►

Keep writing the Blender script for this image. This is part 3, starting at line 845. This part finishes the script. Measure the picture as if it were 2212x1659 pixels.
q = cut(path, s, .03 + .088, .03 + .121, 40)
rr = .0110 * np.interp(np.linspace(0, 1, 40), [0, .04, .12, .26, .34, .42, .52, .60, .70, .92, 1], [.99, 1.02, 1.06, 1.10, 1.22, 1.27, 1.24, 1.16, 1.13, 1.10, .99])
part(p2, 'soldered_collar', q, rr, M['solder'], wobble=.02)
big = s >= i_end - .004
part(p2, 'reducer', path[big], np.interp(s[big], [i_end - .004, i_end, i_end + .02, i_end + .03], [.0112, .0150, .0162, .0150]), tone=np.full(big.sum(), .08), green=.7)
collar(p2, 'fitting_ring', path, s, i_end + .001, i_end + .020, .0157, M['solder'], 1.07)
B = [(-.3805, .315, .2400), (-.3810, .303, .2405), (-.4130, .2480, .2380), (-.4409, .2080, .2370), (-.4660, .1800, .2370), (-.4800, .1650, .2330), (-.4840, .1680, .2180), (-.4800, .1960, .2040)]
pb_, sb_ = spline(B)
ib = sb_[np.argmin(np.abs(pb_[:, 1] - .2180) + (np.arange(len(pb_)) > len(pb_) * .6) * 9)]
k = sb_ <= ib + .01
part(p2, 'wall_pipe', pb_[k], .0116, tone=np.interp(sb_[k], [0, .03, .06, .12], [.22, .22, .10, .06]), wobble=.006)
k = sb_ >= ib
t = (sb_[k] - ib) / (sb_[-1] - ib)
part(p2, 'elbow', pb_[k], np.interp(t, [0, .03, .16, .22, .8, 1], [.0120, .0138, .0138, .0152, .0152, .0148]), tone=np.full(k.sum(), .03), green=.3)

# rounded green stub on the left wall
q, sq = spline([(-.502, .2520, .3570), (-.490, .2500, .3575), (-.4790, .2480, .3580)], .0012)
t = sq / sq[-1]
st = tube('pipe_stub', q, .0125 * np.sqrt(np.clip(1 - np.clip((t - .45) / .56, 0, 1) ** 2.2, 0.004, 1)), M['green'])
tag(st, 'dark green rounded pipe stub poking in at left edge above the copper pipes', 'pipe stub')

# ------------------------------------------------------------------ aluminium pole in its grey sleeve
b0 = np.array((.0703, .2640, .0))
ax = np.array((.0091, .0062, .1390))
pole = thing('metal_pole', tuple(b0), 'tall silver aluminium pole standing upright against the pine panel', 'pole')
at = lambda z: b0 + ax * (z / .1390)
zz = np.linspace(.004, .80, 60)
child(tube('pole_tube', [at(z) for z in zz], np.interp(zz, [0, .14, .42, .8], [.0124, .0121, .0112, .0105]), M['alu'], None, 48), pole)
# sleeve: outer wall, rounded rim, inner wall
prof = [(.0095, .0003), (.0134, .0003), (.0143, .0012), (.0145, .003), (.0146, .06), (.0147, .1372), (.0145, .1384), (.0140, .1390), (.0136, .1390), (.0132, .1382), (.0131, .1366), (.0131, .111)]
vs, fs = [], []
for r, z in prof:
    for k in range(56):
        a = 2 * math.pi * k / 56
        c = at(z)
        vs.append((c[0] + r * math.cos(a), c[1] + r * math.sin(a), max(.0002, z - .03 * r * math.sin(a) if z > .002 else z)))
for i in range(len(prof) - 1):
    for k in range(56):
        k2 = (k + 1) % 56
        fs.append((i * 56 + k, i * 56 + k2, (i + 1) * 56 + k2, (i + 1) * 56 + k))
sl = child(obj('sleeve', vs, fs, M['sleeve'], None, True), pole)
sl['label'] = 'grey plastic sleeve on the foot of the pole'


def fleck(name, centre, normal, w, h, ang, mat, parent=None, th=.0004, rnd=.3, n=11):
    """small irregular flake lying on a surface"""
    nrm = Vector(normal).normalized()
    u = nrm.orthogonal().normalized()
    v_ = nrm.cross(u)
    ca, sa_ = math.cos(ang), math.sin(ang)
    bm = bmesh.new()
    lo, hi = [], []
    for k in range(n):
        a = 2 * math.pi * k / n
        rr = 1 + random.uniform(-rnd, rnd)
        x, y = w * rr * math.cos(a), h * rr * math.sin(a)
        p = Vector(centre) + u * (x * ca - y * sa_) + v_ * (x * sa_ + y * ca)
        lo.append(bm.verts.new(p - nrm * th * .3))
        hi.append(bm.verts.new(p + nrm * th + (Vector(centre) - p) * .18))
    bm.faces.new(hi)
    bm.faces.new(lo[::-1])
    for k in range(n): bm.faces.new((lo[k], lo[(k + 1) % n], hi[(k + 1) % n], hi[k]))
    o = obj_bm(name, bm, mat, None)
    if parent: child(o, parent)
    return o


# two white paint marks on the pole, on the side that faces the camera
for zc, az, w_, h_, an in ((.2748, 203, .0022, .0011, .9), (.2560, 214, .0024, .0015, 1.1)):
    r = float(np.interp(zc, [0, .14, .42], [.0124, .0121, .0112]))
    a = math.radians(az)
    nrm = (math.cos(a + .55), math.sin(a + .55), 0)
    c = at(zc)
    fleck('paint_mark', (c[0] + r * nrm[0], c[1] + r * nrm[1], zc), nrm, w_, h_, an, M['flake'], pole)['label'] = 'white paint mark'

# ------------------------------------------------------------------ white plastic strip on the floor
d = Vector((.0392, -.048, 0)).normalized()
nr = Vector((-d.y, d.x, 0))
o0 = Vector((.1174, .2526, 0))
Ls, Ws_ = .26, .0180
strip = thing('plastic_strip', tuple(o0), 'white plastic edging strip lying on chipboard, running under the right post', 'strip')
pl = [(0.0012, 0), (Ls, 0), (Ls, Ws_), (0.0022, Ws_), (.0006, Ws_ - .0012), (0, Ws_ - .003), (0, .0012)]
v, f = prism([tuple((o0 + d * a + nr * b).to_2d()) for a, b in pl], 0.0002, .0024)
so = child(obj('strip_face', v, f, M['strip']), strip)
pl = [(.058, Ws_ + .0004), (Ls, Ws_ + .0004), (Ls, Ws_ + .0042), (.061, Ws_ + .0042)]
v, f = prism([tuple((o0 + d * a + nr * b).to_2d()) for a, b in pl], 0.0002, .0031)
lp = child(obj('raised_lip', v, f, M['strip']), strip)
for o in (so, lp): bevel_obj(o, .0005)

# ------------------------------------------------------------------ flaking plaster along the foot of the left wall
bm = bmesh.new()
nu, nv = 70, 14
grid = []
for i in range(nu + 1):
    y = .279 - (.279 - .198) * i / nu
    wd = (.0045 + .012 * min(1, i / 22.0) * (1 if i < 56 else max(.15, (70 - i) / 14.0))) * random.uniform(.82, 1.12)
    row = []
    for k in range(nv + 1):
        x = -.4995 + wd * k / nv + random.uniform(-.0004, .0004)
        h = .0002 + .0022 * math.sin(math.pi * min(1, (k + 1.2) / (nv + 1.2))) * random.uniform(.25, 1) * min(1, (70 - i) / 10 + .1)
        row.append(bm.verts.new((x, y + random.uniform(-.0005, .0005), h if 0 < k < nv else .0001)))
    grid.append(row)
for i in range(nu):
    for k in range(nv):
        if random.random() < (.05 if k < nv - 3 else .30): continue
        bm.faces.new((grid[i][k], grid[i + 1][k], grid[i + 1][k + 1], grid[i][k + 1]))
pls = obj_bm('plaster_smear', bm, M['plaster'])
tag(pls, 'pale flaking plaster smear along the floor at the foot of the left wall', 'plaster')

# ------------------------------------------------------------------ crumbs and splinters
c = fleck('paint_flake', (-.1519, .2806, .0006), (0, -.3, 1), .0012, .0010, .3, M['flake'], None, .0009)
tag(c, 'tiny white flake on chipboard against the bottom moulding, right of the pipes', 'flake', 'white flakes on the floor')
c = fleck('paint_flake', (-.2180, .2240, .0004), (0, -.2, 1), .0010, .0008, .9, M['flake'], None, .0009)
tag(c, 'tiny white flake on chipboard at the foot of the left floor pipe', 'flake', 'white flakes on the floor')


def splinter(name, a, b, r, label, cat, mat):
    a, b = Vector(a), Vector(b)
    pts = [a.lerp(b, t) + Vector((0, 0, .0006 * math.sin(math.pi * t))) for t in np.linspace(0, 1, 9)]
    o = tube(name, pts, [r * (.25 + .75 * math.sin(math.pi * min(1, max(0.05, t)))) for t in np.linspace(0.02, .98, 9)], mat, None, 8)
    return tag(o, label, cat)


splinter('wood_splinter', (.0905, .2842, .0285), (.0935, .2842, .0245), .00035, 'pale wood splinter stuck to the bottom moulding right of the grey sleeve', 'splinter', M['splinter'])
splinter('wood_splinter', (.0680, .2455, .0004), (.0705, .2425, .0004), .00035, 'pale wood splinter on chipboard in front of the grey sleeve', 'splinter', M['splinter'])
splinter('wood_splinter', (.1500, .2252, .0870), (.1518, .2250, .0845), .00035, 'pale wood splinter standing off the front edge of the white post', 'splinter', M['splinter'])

◄

DO THIS ▸ Using the material above, quote the first line and each line after it, stopping at and including the line that holds "tone=np.full(k.sum(), .03), green=.3)".

EXPECTED OUTPUT ▸
Keep writing the Blender script for this image. This is part 3, starting at line 845. This part finishes the script. Measure the picture as if it were 2212x1659 pixels.
q = cut(path, s, .03 + .088, .03 + .121, 40)
rr = .0110 * np.interp(np.linspace(0, 1, 40), [0, .04, .12, .26, .34, .42, .52, .60, .70, .92, 1], [.99, 1.02, 1.06, 1.10, 1.22, 1.27, 1.24, 1.16, 1.13, 1.10, .99])
part(p2, 'soldered_collar', q, rr, M['solder'], wobble=.02)
big = s >= i_end - .004
part(p2, 'reducer', path[big], np.interp(s[big], [i_end - .004, i_end, i_end + .02, i_end + .03], [.0112, .0150, .0162, .0150]), tone=np.full(big.sum(), .08), green=.7)
collar(p2, 'fitting_ring', path, s, i_end + .001, i_end + .020, .0157, M['solder'], 1.07)
B = [(-.3805, .315, .2400), (-.3810, .303, .2405), (-.4130, .2480, .2380), (-.4409, .2080, .2370), (-.4660, .1800, .2370), (-.4800, .1650, .2330), (-.4840, .1680, .2180), (-.4800, .1960, .2040)]
pb_, sb_ = spline(B)
ib = sb_[np.argmin(np.abs(pb_[:, 1] - .2180) + (np.arange(len(pb_)) > len(pb_) * .6) * 9)]
k = sb_ <= ib + .01
part(p2, 'wall_pipe', pb_[k], .0116, tone=np.interp(sb_[k], [0, .03, .06, .12], [.22, .22, .10, .06]), wobble=.006)
k = sb_ >= ib
t = (sb_[k] - ib) / (sb_[-1] - ib)
part(p2, 'elbow', pb_[k], np.interp(t, [0, .03, .16, .22, .8, 1], [.0120, .0138, .0138, .0152, .0152, .0148]), tone=np.full(k.sum(), .03), green=.3)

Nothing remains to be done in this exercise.